Centuries ago, in America's colonial days, lawbreakers were often subjected to public humiliation as punishment. Today, public humiliation is back in some U.S. communities as a way to shame landlords into fixing their rundown properties. The tactics of landlord shaming include listing property owners' names on websites and posting signs outside houses that need major repairs.

The city of Milwaukee recently joined the short list of communities that try to shame problem landlords. City officials called the news media to a dilapidated duplex in a low-income neighborhood. And with television cameras rolling, a city crew put up a one by 2.5 meter sign in the front yard. It stated the owner's name and the fact that the building has outstanding code violations. The tactic worked. Just a few days later, the city crew was back to take down the sign.

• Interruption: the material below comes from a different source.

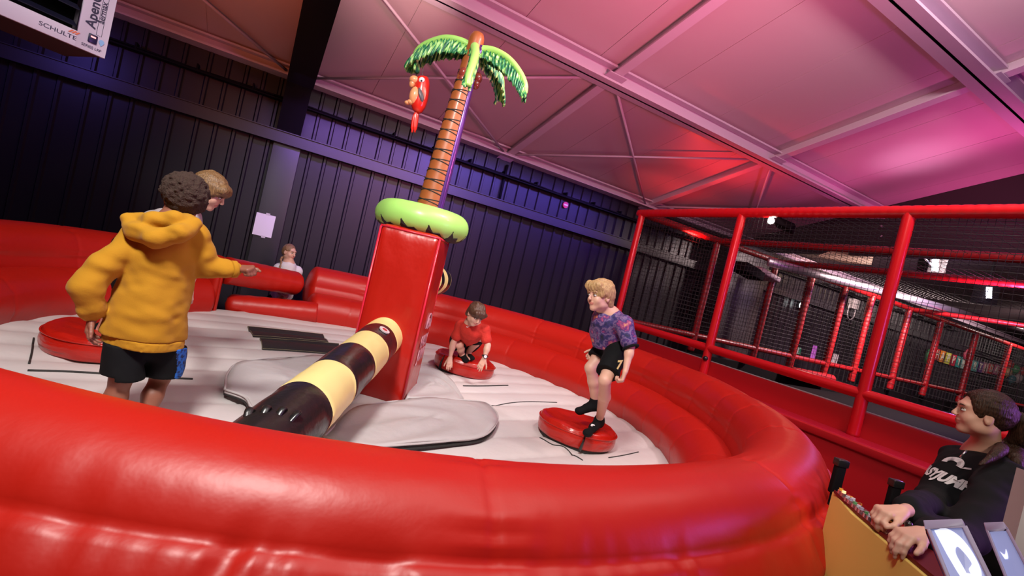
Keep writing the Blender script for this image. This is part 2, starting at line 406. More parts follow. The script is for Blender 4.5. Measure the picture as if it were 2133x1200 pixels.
flap('bed_flap', [(672, 923), (740, 944), (808, 942), (940, 930), (1007, 918), (1034, 886), (1027, 862), (1000, 846), (930, 842), (873, 843), (790, 850), (730, 868)], .035, V_GREY2)
flap('bed_flap', [(466, 822), (472, 787), (500, 763), (573, 753), (673, 748), (742, 752), (760, 800), (700, 850), (600, 880), (530, 866), (508, 838)], .030, V_GREY2)
flap('bed_flap', [(845, 836), (900, 839), (960, 840), (957, 822), (940, 798), (917, 777), (884, 764), (850, 770)], .012, V_GREY2)
# seams and black stitched patches on the bed
def bed_line(pix, r, m=V_BLK_M, name='seam'):
    P_ = bez([on(x, y, 2, ZF+.015) for x, y in pix], 30)
    mb = MB(); mb.tube([(p.x, p.y, bed_z(p.x, p.y)+.003) for p in P_], r, 6); return mb.build(name, m, arena, smooth=True)
bed_line([(57, 773), (160, 776), (300, 783), (402, 787)], .007)
bed_line([(70, 706), (66, 735), (60, 760)], .006)
bed_line([(965, 803), (1010, 804), (1058, 804)], .006)
bed_line([(1125, 909), (1150, 925), (1176, 930), (1214, 958)], .004)
bed_line([(1268, 952), (1300, 947), (1330, 941)], .004)
bed_line([(1160, 838), (1080, 836), (1000, 843)], .004)
patch_m = mat('black_patch', (.022, .021, .020), .6, bump=(80, .3, .01))
def bed_patch(quad):
    Q = [on(x, y, 2, ZF+.015) for x, y in quad]; V = []; F = []; N1, N2 = 24, 24
    for i in range(N1+1):
        for j in range(N2+1):
            u, v = i/N1, j/N2; p = (Q[0]*(1-u)+Q[1]*u)*(1-v)+(Q[3]*(1-u)+Q[2]*u)*v; V.append((p.x, p.y, bed_z(p.x, p.y)+.010))
    for i in range(N1):
        for j in range(N2): a = i*(N2+1)+j; F.append((a, a+1, a+N2+2, a+N2+1))
    me = bpy.data.meshes.new('anti_slip_patch'); me.from_pydata(V, [], F); o = link('anti_slip_patch', me, patch_m, arena)
    s = o.modifiers.new('thick', 'SOLIDIFY'); s.thickness = .01; s.offset = -1
    mb = MB(); E_ = [V[i*(N2+1)+1] for i in range(N1+1)]+[V[N1*(N2+1)+j] for j in range(N2)]+[V[i*(N2+1)+N2-1] for i in range(N1, -1, -1)]+[V[j] for j in range(N2, 0, -1)]
    mb.tube([(a, b, c+.004) for a, b, c in E_], .0015, 4); mb.build('stitching', mat('stitch_thread', (.30, .27, .16), .7), o)
bed_patch([(515, 682), (672, 697), (684, 714), (527, 702)])
bed_patch([(541, 704), (705, 716), (712, 738), (547, 728)])
# two finger tubes closing the entry
def finger(name, a, b, r, tip_at_b=True):
    a, b = Vector(a), Vector(b); L = (b-a).length; pts = []; rr = []
    for i in range(41):
        t = i/40; p = a+(b-a)*t; pts.append(p); e = (1-t)*L if tip_at_b else t*L
        rr.append(max(.004, r*math.sqrt(max(0, 1-(1-min(1, e/.10))**2.6)))*(1+.01*math.sin(i*1.1)))
    mb = MB(); mb.tube(pts, rr, 36); return mb.build(name, V_RED, arena, smooth=True)
finger('entry_tube', at(470, 563, 5.45), at(624, 592, 6.35), .150)
finger('entry_tube', at(660, 652, 6.15), at(468, 634, 5.75), .132)
mb = MB()
for s_ in range(26):
    a = 2*PI*s_/26
    p = at(644, 649, 6.12); X = frame(CF, CR)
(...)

This yellow and brown three story home is owned by a couple who live 40 kilometers away in a wealthy Milwaukee suburb. After being contacted by the media and some irate citizens, the couple paid for a permit to begin repairs on the condemned property and the Milwaukee Department of Neighborhood Services agreed to remove the shaming sign. Department Commissioner Martin Collins says he thinks the city did the right thing.

"We had taken him to municipal court. We had prosecuted him," he said. "We had tried just about everything else we could do to get him to make repairs and he wasn't moving on it, and so we issued an order that said, either repair it or we'll put up this sign. Now under this code, we have the alternative of tearing the building down, too. We don't want to tear the building down. It's going to be a good asset to the community. Thus the effort to motivate him through the sign. He was clearly motivated." Some neighbors of the targeted property seem pleased by the city's action. Homeowner Ms. Bearden says absentee landlords often neglect properties in this neighborhood.

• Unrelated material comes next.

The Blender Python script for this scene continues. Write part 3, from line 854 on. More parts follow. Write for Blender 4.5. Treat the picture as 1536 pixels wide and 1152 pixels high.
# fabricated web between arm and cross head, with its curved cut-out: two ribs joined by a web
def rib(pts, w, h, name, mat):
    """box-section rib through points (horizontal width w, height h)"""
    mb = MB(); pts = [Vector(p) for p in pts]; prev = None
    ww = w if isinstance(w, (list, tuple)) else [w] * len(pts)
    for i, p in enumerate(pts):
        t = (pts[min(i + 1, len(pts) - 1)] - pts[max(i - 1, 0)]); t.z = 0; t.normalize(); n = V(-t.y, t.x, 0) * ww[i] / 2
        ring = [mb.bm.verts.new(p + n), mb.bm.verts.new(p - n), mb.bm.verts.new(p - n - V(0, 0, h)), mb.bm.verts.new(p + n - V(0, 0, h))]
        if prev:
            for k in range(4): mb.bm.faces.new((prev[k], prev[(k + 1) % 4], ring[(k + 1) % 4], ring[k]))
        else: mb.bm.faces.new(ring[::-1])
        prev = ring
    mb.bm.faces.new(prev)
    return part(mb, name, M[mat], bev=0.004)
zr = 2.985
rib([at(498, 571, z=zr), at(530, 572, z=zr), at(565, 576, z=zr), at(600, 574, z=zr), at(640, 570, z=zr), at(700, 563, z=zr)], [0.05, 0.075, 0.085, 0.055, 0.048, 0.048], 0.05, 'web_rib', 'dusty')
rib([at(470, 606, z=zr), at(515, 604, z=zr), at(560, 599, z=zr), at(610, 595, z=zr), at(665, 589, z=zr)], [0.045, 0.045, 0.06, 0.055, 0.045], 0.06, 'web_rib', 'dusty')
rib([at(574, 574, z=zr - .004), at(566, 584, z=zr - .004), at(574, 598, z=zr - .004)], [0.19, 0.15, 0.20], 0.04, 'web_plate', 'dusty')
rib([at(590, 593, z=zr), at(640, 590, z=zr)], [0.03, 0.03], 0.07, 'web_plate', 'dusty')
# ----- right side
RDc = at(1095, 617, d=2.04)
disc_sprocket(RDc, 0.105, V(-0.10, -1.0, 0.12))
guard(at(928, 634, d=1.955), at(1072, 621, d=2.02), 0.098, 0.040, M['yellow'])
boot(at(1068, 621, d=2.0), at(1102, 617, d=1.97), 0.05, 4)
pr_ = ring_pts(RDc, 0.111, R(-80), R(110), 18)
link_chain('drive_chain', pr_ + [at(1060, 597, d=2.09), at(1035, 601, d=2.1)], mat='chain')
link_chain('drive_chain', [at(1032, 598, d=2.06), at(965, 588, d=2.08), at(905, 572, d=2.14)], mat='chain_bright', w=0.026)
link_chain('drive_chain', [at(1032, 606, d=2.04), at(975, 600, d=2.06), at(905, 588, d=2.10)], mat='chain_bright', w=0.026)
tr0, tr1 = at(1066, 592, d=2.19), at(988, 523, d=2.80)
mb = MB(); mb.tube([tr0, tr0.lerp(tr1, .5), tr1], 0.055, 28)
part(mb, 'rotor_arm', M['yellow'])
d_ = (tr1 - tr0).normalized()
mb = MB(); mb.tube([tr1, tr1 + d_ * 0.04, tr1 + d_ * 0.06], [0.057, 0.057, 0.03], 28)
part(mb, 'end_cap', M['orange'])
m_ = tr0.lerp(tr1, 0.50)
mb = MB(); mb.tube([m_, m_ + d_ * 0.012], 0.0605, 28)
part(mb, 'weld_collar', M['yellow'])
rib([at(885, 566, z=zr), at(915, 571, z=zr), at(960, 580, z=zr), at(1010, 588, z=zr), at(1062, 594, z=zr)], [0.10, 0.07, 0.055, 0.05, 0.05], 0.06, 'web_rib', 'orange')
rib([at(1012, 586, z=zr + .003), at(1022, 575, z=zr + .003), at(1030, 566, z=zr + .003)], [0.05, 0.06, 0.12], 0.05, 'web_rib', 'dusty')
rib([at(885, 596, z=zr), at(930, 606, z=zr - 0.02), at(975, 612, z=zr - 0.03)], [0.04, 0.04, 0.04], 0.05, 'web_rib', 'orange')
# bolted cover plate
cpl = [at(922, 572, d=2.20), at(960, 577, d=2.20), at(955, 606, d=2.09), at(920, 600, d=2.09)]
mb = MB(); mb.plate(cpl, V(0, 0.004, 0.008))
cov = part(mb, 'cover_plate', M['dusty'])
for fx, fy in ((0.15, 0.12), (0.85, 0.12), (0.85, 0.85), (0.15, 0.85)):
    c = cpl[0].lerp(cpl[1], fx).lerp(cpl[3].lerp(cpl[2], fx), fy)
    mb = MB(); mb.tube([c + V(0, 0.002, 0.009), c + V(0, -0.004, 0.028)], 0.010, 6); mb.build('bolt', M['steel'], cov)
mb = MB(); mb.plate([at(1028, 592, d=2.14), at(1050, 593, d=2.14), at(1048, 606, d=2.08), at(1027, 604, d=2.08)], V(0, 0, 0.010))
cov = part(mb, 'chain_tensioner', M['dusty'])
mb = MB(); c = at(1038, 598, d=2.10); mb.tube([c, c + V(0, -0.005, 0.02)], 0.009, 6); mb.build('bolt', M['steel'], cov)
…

"And with the owners not living on site or in another city. They can obviously ignore what's going on. So I think the shaming technique is going to help," she said.

Ms. Beerden says she'd only be concerned about shaming if city officials start to overdo it. For example, she says, if Milwaukee singled out a house that just needed a paint job.

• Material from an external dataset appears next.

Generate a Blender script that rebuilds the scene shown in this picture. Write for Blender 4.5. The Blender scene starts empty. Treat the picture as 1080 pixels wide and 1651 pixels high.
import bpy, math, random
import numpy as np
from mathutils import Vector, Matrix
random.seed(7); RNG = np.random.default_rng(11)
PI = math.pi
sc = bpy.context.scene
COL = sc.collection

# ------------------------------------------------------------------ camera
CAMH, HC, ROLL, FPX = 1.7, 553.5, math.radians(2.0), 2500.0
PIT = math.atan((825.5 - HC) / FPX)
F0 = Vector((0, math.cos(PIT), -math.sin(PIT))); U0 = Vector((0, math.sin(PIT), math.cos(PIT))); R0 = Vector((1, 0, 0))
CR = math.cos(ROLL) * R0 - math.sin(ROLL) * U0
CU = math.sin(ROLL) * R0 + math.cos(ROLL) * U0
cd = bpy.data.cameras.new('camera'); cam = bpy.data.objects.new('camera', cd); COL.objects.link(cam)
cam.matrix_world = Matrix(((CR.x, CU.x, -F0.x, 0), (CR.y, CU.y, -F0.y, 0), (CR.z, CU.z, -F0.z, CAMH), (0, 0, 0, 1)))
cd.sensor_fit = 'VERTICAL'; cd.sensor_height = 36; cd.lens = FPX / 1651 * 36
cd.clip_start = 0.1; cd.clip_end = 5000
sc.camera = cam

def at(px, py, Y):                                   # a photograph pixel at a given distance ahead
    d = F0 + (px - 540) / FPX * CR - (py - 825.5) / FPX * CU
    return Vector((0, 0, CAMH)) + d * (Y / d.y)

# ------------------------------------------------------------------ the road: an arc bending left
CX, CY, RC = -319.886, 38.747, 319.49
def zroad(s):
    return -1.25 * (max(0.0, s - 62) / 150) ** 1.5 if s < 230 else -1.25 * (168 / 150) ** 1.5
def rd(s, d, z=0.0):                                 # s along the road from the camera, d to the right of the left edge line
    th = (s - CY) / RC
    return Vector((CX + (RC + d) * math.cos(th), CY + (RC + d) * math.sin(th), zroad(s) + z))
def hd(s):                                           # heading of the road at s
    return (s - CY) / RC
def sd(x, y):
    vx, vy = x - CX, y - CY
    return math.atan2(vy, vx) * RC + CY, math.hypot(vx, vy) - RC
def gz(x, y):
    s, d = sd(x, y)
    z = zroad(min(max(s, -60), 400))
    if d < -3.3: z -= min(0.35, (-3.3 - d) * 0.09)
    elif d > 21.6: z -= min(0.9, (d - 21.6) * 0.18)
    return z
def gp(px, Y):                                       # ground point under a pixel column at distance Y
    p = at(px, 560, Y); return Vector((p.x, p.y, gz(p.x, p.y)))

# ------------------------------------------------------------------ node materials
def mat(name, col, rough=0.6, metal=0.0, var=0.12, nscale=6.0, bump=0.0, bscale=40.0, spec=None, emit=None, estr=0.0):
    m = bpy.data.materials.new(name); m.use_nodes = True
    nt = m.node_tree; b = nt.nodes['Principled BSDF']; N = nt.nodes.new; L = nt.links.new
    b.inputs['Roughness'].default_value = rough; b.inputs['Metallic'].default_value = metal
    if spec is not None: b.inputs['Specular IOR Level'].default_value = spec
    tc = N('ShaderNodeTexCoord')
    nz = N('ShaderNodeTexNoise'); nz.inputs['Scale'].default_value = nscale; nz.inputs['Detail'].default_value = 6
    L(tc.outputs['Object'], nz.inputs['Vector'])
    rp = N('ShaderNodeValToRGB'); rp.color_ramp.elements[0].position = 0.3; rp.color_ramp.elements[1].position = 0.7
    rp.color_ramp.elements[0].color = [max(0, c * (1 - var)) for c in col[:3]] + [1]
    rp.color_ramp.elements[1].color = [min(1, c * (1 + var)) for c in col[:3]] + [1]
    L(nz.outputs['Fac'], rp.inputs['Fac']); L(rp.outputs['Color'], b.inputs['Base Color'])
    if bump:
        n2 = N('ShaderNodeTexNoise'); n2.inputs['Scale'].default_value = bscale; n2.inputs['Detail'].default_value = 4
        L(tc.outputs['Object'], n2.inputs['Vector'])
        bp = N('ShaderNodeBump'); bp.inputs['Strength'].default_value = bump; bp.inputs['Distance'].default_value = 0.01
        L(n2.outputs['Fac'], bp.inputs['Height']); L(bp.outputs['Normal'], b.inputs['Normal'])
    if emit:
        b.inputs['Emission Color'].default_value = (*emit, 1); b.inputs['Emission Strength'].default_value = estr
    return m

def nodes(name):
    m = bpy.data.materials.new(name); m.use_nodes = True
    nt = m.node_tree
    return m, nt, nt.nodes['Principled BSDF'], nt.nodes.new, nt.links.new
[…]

But some apartment owners already think cities go too far when they try to shame landlords. Jane Garvey, a Chicago landlord and vice-president of the Rental Property Owners Association in neighboring Illinois, has studied some of the shaming ordinances around the United States, and says the tactics can backfire, discouraging investment in urban neighborhoods.

"If I owned a property in this area, either an owner-occupant or a landlord nearby," she said, "calling the media and everybody else's attention to the fact there's a rundown property in my neighborhood is casting aspersions on that neighborhood."

Ms. Garvey says there are any number of reasons that landlords get in trouble over a property. Sometimes tenants do major damage or refuse to pay rent for months at a time. And sometimes, as fines for code violations mount, landlords feel fixing the property just isn't worth the trouble. While those concerns may discourage some cities from shaming landlords, Milwaukee officials insist it's a tactic that works. They're looking to put up huge signs at more properties in need of repair.